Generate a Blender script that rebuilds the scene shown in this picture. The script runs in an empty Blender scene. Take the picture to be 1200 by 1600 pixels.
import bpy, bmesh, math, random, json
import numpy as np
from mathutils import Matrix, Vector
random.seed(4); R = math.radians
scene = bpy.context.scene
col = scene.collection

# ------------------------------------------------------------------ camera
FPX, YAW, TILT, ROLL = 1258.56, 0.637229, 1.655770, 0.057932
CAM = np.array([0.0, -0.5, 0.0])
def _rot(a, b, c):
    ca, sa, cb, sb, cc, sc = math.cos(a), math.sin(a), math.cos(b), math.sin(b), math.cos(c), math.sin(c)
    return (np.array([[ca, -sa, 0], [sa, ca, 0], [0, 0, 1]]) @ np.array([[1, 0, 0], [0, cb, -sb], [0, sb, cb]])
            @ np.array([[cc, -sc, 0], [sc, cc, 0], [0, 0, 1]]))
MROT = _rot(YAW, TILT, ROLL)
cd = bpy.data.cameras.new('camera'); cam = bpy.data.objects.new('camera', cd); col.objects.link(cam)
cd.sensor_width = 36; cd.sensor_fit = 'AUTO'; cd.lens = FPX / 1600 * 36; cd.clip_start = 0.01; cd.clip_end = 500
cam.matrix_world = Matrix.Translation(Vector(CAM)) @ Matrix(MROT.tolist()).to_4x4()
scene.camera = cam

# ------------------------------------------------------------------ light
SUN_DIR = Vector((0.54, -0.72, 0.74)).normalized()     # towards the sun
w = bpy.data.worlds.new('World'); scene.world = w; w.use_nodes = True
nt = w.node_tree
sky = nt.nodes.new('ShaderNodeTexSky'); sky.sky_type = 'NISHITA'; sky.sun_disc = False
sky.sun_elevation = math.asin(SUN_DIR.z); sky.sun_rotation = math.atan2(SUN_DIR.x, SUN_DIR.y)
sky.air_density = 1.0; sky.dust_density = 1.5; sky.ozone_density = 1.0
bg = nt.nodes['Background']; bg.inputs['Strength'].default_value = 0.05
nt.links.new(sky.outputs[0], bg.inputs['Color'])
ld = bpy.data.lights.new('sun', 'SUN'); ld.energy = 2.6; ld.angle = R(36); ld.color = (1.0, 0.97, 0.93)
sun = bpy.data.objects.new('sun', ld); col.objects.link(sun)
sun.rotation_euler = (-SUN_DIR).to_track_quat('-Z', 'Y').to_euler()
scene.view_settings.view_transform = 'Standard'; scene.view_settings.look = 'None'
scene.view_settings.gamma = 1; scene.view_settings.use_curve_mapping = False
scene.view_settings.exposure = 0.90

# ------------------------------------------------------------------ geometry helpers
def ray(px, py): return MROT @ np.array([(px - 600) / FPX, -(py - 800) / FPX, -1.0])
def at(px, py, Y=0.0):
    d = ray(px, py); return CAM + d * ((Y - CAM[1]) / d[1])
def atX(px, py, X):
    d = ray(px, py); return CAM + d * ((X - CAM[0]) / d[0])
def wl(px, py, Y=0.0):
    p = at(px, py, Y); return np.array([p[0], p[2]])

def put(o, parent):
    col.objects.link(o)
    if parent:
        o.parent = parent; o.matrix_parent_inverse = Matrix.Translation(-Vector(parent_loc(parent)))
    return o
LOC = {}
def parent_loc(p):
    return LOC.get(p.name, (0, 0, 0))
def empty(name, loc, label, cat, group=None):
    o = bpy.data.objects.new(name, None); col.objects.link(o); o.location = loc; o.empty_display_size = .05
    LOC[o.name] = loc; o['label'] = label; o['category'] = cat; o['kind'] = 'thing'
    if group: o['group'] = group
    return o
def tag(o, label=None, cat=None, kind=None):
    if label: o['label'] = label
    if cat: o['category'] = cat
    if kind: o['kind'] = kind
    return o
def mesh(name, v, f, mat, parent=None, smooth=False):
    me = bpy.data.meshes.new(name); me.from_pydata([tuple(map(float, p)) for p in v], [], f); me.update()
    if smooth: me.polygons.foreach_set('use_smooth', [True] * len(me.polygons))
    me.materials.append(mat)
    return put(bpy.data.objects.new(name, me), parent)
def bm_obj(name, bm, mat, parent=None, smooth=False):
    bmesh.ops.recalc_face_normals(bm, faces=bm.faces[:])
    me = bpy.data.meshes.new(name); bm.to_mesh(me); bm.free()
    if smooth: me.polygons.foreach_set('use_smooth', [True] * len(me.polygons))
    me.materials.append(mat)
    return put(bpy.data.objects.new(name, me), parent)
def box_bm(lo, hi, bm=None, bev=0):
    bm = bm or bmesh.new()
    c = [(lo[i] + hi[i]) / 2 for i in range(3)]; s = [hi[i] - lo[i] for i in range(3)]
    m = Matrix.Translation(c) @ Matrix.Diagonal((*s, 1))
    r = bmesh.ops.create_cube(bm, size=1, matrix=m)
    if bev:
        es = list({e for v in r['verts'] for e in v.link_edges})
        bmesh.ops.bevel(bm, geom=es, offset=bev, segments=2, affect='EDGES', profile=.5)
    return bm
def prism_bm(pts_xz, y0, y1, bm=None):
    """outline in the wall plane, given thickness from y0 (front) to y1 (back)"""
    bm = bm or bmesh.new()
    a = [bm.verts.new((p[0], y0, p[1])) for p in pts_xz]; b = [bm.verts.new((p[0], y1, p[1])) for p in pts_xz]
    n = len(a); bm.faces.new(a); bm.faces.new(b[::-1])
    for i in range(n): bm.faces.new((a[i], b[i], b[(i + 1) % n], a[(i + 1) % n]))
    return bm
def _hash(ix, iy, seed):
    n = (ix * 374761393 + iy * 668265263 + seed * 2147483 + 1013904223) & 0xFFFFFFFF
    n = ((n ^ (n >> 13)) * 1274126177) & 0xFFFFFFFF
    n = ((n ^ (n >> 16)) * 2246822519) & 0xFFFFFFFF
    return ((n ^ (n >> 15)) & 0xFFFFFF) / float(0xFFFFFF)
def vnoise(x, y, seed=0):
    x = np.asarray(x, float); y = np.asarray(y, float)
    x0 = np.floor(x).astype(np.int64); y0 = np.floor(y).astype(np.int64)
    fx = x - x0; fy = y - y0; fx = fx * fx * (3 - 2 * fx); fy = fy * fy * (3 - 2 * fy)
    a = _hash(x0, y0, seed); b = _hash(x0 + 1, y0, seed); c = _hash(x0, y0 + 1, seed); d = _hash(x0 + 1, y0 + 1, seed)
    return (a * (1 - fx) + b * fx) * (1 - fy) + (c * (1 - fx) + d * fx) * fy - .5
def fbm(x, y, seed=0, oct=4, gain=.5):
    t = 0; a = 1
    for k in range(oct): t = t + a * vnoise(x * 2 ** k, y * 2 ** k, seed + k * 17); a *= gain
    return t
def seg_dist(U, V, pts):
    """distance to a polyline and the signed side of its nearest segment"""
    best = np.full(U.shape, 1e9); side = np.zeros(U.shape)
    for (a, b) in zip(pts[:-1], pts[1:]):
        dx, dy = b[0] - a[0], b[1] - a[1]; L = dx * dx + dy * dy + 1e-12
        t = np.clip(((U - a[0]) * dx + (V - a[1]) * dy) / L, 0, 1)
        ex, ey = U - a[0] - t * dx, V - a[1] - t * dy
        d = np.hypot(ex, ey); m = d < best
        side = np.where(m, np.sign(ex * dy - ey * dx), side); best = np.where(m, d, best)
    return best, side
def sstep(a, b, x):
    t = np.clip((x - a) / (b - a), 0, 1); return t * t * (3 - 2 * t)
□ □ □
## EXERCISE
Retype the material above, line by line, exactly.

## WRITTEN SOLUTION
Generate a Blender script that rebuilds the scene shown in this picture. The script runs in an empty Blender scene. Take the picture to be 1200 by 1600 pixels.
import bpy, bmesh, math, random, json
import numpy as np
from mathutils import Matrix, Vector
random.seed(4); R = math.radians
scene = bpy.context.scene
col = scene.collection

# ------------------------------------------------------------------ camera
FPX, YAW, TILT, ROLL = 1258.56, 0.637229, 1.655770, 0.057932
CAM = np.array([0.0, -0.5, 0.0])
def _rot(a, b, c):
    ca, sa, cb, sb, cc, sc = math.cos(a), math.sin(a), math.cos(b), math.sin(b), math.cos(c), math.sin(c)
    return (np.array([[ca, -sa, 0], [sa, ca, 0], [0, 0, 1]]) @ np.array([[1, 0, 0], [0, cb, -sb], [0, sb, cb]])
            @ np.array([[cc, -sc, 0], [sc, cc, 0], [0, 0, 1]]))
MROT = _rot(YAW, TILT, ROLL)
cd = bpy.data.cameras.new('camera'); cam = bpy.data.objects.new('camera', cd); col.objects.link(cam)
cd.sensor_width = 36; cd.sensor_fit = 'AUTO'; cd.lens = FPX / 1600 * 36; cd.clip_start = 0.01; cd.clip_end = 500
cam.matrix_world = Matrix.Translation(Vector(CAM)) @ Matrix(MROT.tolist()).to_4x4()
scene.camera = cam

# ------------------------------------------------------------------ light
SUN_DIR = Vector((0.54, -0.72, 0.74)).normalized()     # towards the sun
w = bpy.data.worlds.new('World'); scene.world = w; w.use_nodes = True
nt = w.node_tree
sky = nt.nodes.new('ShaderNodeTexSky'); sky.sky_type = 'NISHITA'; sky.sun_disc = False
sky.sun_elevation = math.asin(SUN_DIR.z); sky.sun_rotation = math.atan2(SUN_DIR.x, SUN_DIR.y)
sky.air_density = 1.0; sky.dust_density = 1.5; sky.ozone_density = 1.0
bg = nt.nodes['Background']; bg.inputs['Strength'].default_value = 0.05
nt.links.new(sky.outputs[0], bg.inputs['Color'])
ld = bpy.data.lights.new('sun', 'SUN'); ld.energy = 2.6; ld.angle = R(36); ld.color = (1.0, 0.97, 0.93)
sun = bpy.data.objects.new('sun', ld); col.objects.link(sun)
sun.rotation_euler = (-SUN_DIR).to_track_quat('-Z', 'Y').to_euler()
scene.view_settings.view_transform = 'Standard'; scene.view_settings.look = 'None'
scene.view_settings.gamma = 1; scene.view_settings.use_curve_mapping = False
scene.view_settings.exposure = 0.90

# ------------------------------------------------------------------ geometry helpers
def ray(px, py): return MROT @ np.array([(px - 600) / FPX, -(py - 800) / FPX, -1.0])
def at(px, py, Y=0.0):
    d = ray(px, py); return CAM + d * ((Y - CAM[1]) / d[1])
def atX(px, py, X):
    d = ray(px, py); return CAM + d * ((X - CAM[0]) / d[0])
def wl(px, py, Y=0.0):
    p = at(px, py, Y); return np.array([p[0], p[2]])

def put(o, parent):
    col.objects.link(o)
    if parent:
        o.parent = parent; o.matrix_parent_inverse = Matrix.Translation(-Vector(parent_loc(parent)))
    return o
LOC = {}
def parent_loc(p):
    return LOC.get(p.name, (0, 0, 0))
def empty(name, loc, label, cat, group=None):
    o = bpy.data.objects.new(name, None); col.objects.link(o); o.location = loc; o.empty_display_size = .05
    LOC[o.name] = loc; o['label'] = label; o['category'] = cat; o['kind'] = 'thing'
    if group: o['group'] = group
    return o
def tag(o, label=None, cat=None, kind=None):
    if label: o['label'] = label
    if cat: o['category'] = cat
    if kind: o['kind'] = kind
    return o
def mesh(name, v, f, mat, parent=None, smooth=False):
    me = bpy.data.meshes.new(name); me.from_pydata([tuple(map(float, p)) for p in v], [], f); me.update()
    if smooth: me.polygons.foreach_set('use_smooth', [True] * len(me.polygons))
    me.materials.append(mat)
    return put(bpy.data.objects.new(name, me), parent)
def bm_obj(name, bm, mat, parent=None, smooth=False):
    bmesh.ops.recalc_face_normals(bm, faces=bm.faces[:])
    me = bpy.data.meshes.new(name); bm.to_mesh(me); bm.free()
    if smooth: me.polygons.foreach_set('use_smooth', [True] * len(me.polygons))
    me.materials.append(mat)
    return put(bpy.data.objects.new(name, me), parent)
def box_bm(lo, hi, bm=None, bev=0):
    bm = bm or bmesh.new()
    c = [(lo[i] + hi[i]) / 2 for i in range(3)]; s = [hi[i] - lo[i] for i in range(3)]
    m = Matrix.Translation(c) @ Matrix.Diagonal((*s, 1))
    r = bmesh.ops.create_cube(bm, size=1, matrix=m)
    if bev:
        es = list({e for v in r['verts'] for e in v.link_edges})
        bmesh.ops.bevel(bm, geom=es, offset=bev, segments=2, affect='EDGES', profile=.5)
    return bm
def prism_bm(pts_xz, y0, y1, bm=None):
    """outline in the wall plane, given thickness from y0 (front) to y1 (back)"""
    bm = bm or bmesh.new()
    a = [bm.verts.new((p[0], y0, p[1])) for p in pts_xz]; b = [bm.verts.new((p[0], y1, p[1])) for p in pts_xz]
    n = len(a); bm.faces.new(a); bm.faces.new(b[::-1])
    for i in range(n): bm.faces.new((a[i], b[i], b[(i + 1) % n], a[(i + 1) % n]))
    return bm
def _hash(ix, iy, seed):
    n = (ix * 374761393 + iy * 668265263 + seed * 2147483 + 1013904223) & 0xFFFFFFFF
    n = ((n ^ (n >> 13)) * 1274126177) & 0xFFFFFFFF
    n = ((n ^ (n >> 16)) * 2246822519) & 0xFFFFFFFF
    return ((n ^ (n >> 15)) & 0xFFFFFF) / float(0xFFFFFF)
def vnoise(x, y, seed=0):
    x = np.asarray(x, float); y = np.asarray(y, float)
    x0 = np.floor(x).astype(np.int64); y0 = np.floor(y).astype(np.int64)
    fx = x - x0; fy = y - y0; fx = fx * fx * (3 - 2 * fx); fy = fy * fy * (3 - 2 * fy)
    a = _hash(x0, y0, seed); b = _hash(x0 + 1, y0, seed); c = _hash(x0, y0 + 1, seed); d = _hash(x0 + 1, y0 + 1, seed)
    return (a * (1 - fx) + b * fx) * (1 - fy) + (c * (1 - fx) + d * fx) * fy - .5
def fbm(x, y, seed=0, oct=4, gain=.5):
    t = 0; a = 1
    for k in range(oct): t = t + a * vnoise(x * 2 ** k, y * 2 ** k, seed + k * 17); a *= gain
    return t
def seg_dist(U, V, pts):
    """distance to a polyline and the signed side of its nearest segment"""
    best = np.full(U.shape, 1e9); side = np.zeros(U.shape)
    for (a, b) in zip(pts[:-1], pts[1:]):
        dx, dy = b[0] - a[0], b[1] - a[1]; L = dx * dx + dy * dy + 1e-12
        t = np.clip(((U - a[0]) * dx + (V - a[1]) * dy) / L, 0, 1)
        ex, ey = U - a[0] - t * dx, V - a[1] - t * dy
        d = np.hypot(ex, ey); m = d < best
        side = np.where(m, np.sign(ex * dy - ey * dx), side); best = np.where(m, d, best)
    return best, side
def sstep(a, b, x):
    t = np.clip((x - a) / (b - a), 0, 1); return t * t * (3 - 2 * t)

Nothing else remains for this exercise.